Analisis Data Penjualan Eceran
Wijayanto lebih lanjut menjelaskan bahwa inflasi tidak selalu berkaitan dengan peningkatan daya beli. "Inflasi tidak selalu terkait dengan daya beli yang naik. Data BI menunjukkan bahwa penjualan eceran Januari terkontraksi 4,7 persen, lalu Februari juga diprediksikan akan terkontraksi. Penjualan eceran/ritel ini indikasi paling sahih terkait daya beli," tegasnya. Meskipun penjualan eceran diprediksi tumbuh 0,8 persen (mtm) pada Februari 2025, didorong oleh peningkatan penjualan peralatan informasi dan komunikasi, sandang, dan bahan bakar kendaraan bermotor menjelang Ramadhan dan Idul Fitri, kontraksi pada Januari tetap menjadi perhatian.
Data penjualan eceran ini menjadi bukti nyata dampak penurunan daya beli. Penurunan penjualan di berbagai sektor, terutama pada kebutuhan pokok, menunjukkan adanya perlambatan konsumsi masyarakat. Hal ini menunjukkan bahwa meskipun ada kebijakan pemerintah yang menekan inflasi, kondisi ekonomi masyarakat masih perlu diperhatikan.
Meskipun penjualan ritel diprediksi meningkat di bulan Februari, peningkatan ini terutama didorong oleh peningkatan penjualan menjelang hari raya. Hal ini menunjukkan bahwa peningkatan konsumsi masih bersifat situasional dan belum sepenuhnya menunjukan pemulihan daya beli masyarakat secara menyeluruh.
Pandangan Menteri Keuangan
Di sisi lain, Menteri Keuangan RI, Sri Mulyani, memiliki pandangan berbeda. Ia menekankan bahwa deflasi sebesar 0,09 persen (yoy) pada Februari 2025 bukan disebabkan oleh lesu ekonomi masyarakat, melainkan dampak dari kebijakan strategis pemerintah. "Banyak yang memberikan interpretasi kita deflasi karena masyarakat lesu. Tidak juga," kata Sri Mulyani dalam konferensi pers APBN KiTa Edisi Maret 2025.
Sri Mulyani menjelaskan bahwa penurunan harga terjadi pada komponen harga yang diatur pemerintah (administered price).
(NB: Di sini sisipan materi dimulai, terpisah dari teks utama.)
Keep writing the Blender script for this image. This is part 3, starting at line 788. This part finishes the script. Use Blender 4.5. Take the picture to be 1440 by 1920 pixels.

Hal ini disebabkan oleh berbagai kebijakan, termasuk diskon listrik 50 persen, insentif PPN DTP untuk tiket pesawat, diskon tarif tol, dan program mudik gratis. Menurutnya, kebijakan-kebijakan tersebut berhasil menekan inflasi dan deflasi lebih disebabkan oleh intervensi pemerintah, bukan penurunan permintaan.
Ia juga menilai bahwa deflasi ini merupakan prestasi bagi Indonesia, mengingat banyak negara lain yang masih berjuang menghadapi inflasi tinggi. "Jadi, ini adalah salah satu pencapaian Indonesia untuk stabilitas yang luar biasa bagus," tuturnya.
Kesimpulannya, meskipun terdapat perbedaan pandangan mengenai penyebab deflasi, baik diskon listrik maupun penurunan daya beli masyarakat sama-sama berperan. Pemerintah berhasil menekan inflasi melalui berbagai kebijakan, namun kondisi ekonomi masyarakat tetap perlu dipantau dan dikaji lebih lanjut untuk memastikan pemulihan ekonomi yang berkelanjutan.